Las grandes familias de Japón, muchas de las cuales se beneficiaron de las ventajas competitivas de contar con fuerza de trabajo colonial, tapan su pasado y escapan de la responsabilidad que les adjudican la memoria y la verdad.

Los sectores más reaccionarios de Japón, defensores de posiciones racistas y contrarios a cualquier tipo de compensación histórica —incluso, a veces, reacios a reconocer los hechos o la culpabilidad de los mismos—, se atrincheran en organizaciones políticas como el Partido Liberal Democrático (PLD). Con más de la mitad de diputados en la Cámara de Representantes y habiendo ocupado el puesto de Primer Ministro desde 2012, la derecha nacionalista es el espacio político más importante de Japón. Tal capacidad directora, por supuesto, descarta una solución diplomática a medio plazo. Además, el debate sobre las responsabilidades históricas del Estado japonés se encuentra, en consecuencia, profundamente corrido hacia la derecha, por lo que una parte de la oposición se ubica en posiciones poco sólidas en lo que a la reparación se refiere.

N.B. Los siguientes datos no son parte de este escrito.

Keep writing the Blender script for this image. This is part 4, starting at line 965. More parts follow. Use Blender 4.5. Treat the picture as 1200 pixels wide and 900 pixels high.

A menudo, son noticia las disputas diplomáticas entre el Estado japonés y los Estados de naciones que antaño sufrieron la violencia imperial. En febrero de este mismo año, Japón solicitó que una serie de minas de plata y oro fueran declaradas Patrimonio de la Humanidad. Cerca de 780.000 coreanos trabajaron forzosamente en esas minas durante los años que duró el dominio colonial japonés sobre la Península. La iniciativa partió de los sectores más duros del PLD y a través del impulso del ex Primer Ministro Shinzo Abe. Empresas como Mitsubishi han sido denunciadas en las últimas décadas por familias cuyos miembros ancianos fueron empleados por las mismas firmas como mano de obra esclava o semiesclava. La respuesta de las capas directivas ha sido, a menudo, negativa; al amparo de un Estado que legitima y difunde los relatos revisionistas y negacionistas, las grandes familias del país, muchas de las cuales se beneficiaron de las ventajas competitivas de contar con fuerza de trabajo colonial, tapan su pasado y escapan de la responsabilidad que les adjudican la memoria y la verdad.